What would not change, administration officials emphasise, is the U.S. troop presence that underpins deterrence. Rotational brigades in Poland, air‑policing detachments and maritime patrols in the Baltic and North Seas are expected to continue. But fewer U.S. dollars for partner capacity building would almost certainly mean fewer U.S.‑funded training events and slower fielding of new kit—unless European treasuries make up the difference. For smaller allies, the loss of American programme management and contracting support can be just as painful as the loss of money.

The timing of the shift reflects a wider recalibration in Washington. With defence budgets under pressure and service chiefs warning about stretched inventories, the Pentagon wants to concentrate resources on restoring readiness and deterring China. Trump’s advisers also argue that European governments are now in a stronger position than in 2014, with most on track to exceed 2 per cent of GDP for defence and several—Poland first among them—closer to 4 per cent. In their telling, U.S. taxpayers should not be subsidising tasks European treasuries can shoulder themselves.

European officials privately acknowledge the logic while fretting about the landing. “We accept the premise that we cannot outsource our security—but abrupt changes complicate planning,” said a senior diplomat from a frontline state. Procurement cycles are long, industry ramp‑ups are lumpy and national politics can be fickle. Even where money exists, putting it to work quickly requires predictable programmes and a thick pipeline of orders that primes and subcontractors trust will not vanish after the next election.
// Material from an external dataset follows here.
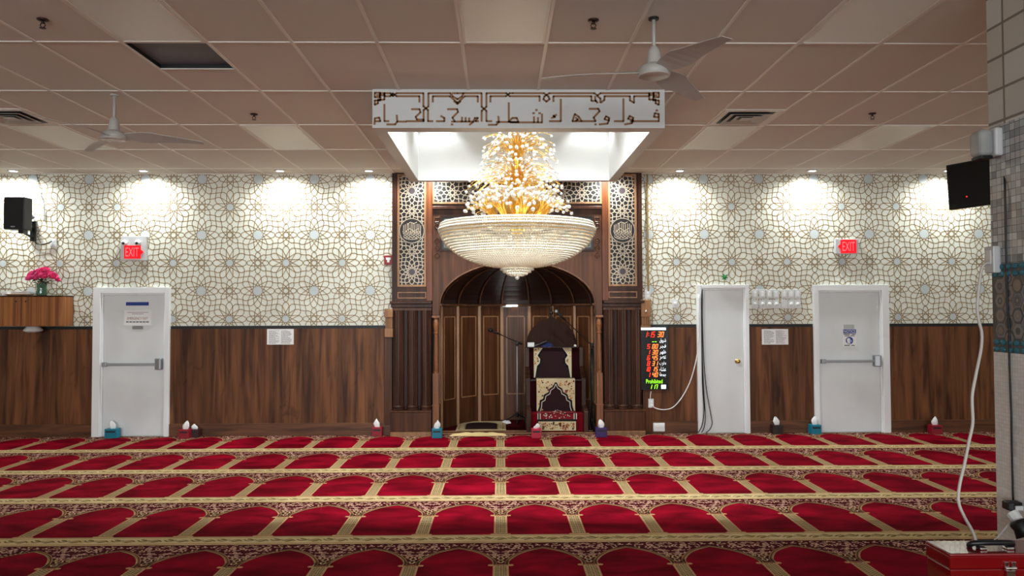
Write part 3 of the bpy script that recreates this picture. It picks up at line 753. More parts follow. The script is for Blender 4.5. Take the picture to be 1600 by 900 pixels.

That is one reason why EU‑level tools have gained traction. By pooling demand, Brussels hopes to get better prices and shorten delivery timelines, while using common financing to steer orders toward European factories. The Commission has also signalled a willingness to relax state‑aid rules to crowd in private capital and to allow more defence‑related borrowing. Meanwhile, a new rhythm of capability reviews—every six months—aims to keep pressure on capitals that have missed procurement targets in air defence, artillery and munitions.

For Washington, the risk is that a poorly executed hand‑off produces exactly what the administration says it wants to avoid: gaps in the eastern‑flank shield that Moscow could exploit. Recent war‑games shared within NATO underscore how sensitive the first 30 days of any crisis would be to the availability of air‑defence interceptors, tactical air power, counter‑drone systems and electronic warfare. If allies are forced to choose between backfilling Ukraine and funding their own rearmament, both efforts could suffer.

The politics on both sides of the Atlantic are mercurial. A bipartisan bloc in Washington still views NATO as a strategic bargain, even as the White House says the U.S. is not “leaving Europe” but focusing finite security‑cooperation dollars elsewhere. Officials point to continued U.S. intelligence, mobility and command‑and‑control support—the high‑end enablers only Washington can provide at scale.

For all the controversy, the underlying trend is unmistakable. Since 2022, Europe has entered a prolonged era of rearmament. Whether driven by fear of Russian revanchism or by doubts about the steadiness of U.S. support, capitals are laying the scaffolding for a generational build‑up. If Washington follows through on its plan to phase out key security‑assistance programmes in Europe, it will accelerate that trajectory—and test European claims of strategic maturity. The immediate task for both sides is to choreograph the transition without creating seams that invite risk. The burden of adaptation now lies primarily with Europe. How the continent responds over the next 12 to 18 months will shape the security architecture of the 2030s—and tell Moscow whether the shield along NATO’s frontier is stiffening, or sprouting seams.